◆ **The problem**: Search the material and gather each line with "pixels" in it.

◆ **Provided material**:
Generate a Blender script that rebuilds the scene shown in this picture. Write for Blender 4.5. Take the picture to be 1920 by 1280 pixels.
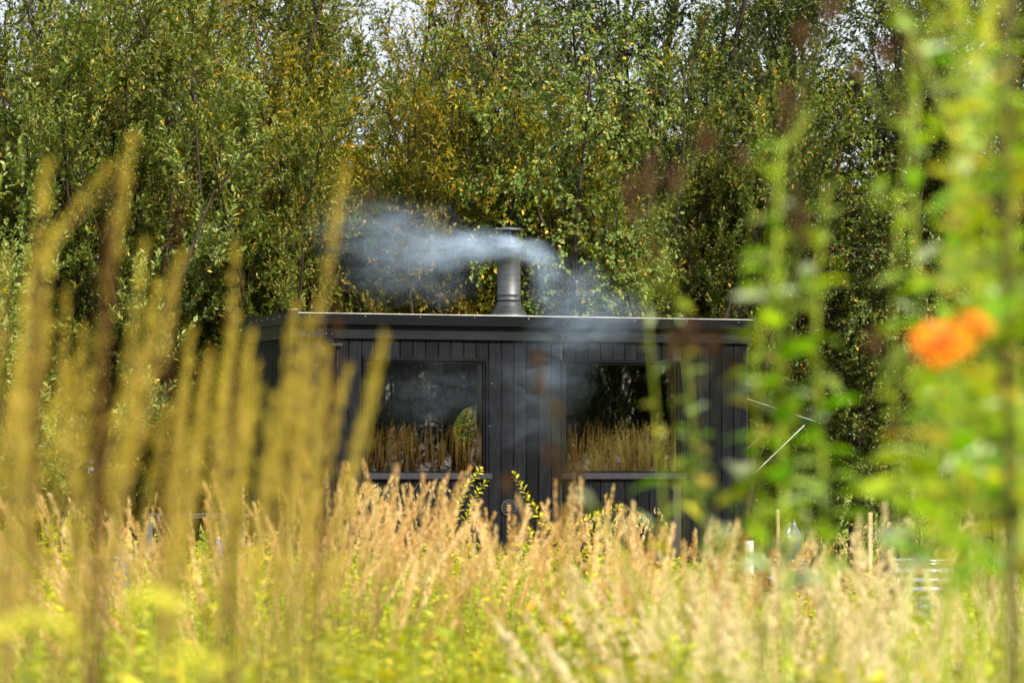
import bpy, bmesh, math, random
import numpy as np
from mathutils import Vector, Matrix, Euler

for o in list(bpy.data.objects):
    bpy.data.objects.remove(o)
S = bpy.context.scene
C = S.collection
R = math.radians

# ------------------------------------------------------------------ camera
FPX = 6532.0            # focal length in pixels of a 1920 wide frame
CAM_H = 1.55
PITCH = math.atan(245.0 / FPX)
cd = bpy.data.cameras.new('camera')
cam = bpy.data.objects.new('camera', cd)
C.objects.link(cam)
cam.location = (0, 0, CAM_H)
cam.rotation_euler = (R(90) + PITCH, 0, 0)
cd.sensor_width = 36.0
cd.lens = 36.0 * FPX / 1920.0
cd.clip_start = 0.1
cd.clip_end = 3000
cd.dof.use_dof = True
cd.dof.focus_distance = 34.6
cd.dof.aperture_fstop = 4.0
cd.dof.aperture_blades = 0
S.camera = cam

# ------------------------------------------------------------------ light
SUN_AZ = 42.0      # degrees to the right of straight behind the camera
SUN_EL = 40.0
w = bpy.data.worlds.new('World')
S.world = w
w.use_nodes = True
nt = w.node_tree
nt.nodes.clear()
def wn(t, **k):
    n = nt.nodes.new(t)
    for a, b in k.items():
        setattr(n, a, b)
    return n
sky = wn('ShaderNodeTexSky', sky_type='NISHITA', sun_disc=False)
sky.sun_elevation = R(SUN_EL)
sky.sun_rotation = R(180 - SUN_AZ)
sky.air_density = 1.0
sky.dust_density = 1.5
b1 = wn('ShaderNodeBackground')
b1.inputs['Strength'].default_value = 0.08
nt.links.new(sky.outputs[0], b1.inputs[0])
b2 = wn('ShaderNodeBackground')
b2.inputs['Color'].default_value = (0.97, 0.98, 1.0, 1)
b2.inputs['Strength'].default_value = 0.68
tc = wn('ShaderNodeTexCoord')
nz = wn('ShaderNodeTexNoise')
nz.inputs['Scale'].default_value = 2.2
nz.inputs['Detail'].default_value = 6
nt.links.new(tc.outputs['Generated'], nz.inputs['Vector'])
mr = wn('ShaderNodeMapRange')
mr.inputs['From Min'].default_value = 0.34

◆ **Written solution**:
Generate a Blender script that rebuilds the scene shown in this picture. Write for Blender 4.5. Take the picture to be 1920 by 1280 pixels.
FPX = 6532.0            # focal length in pixels of a 1920 wide frame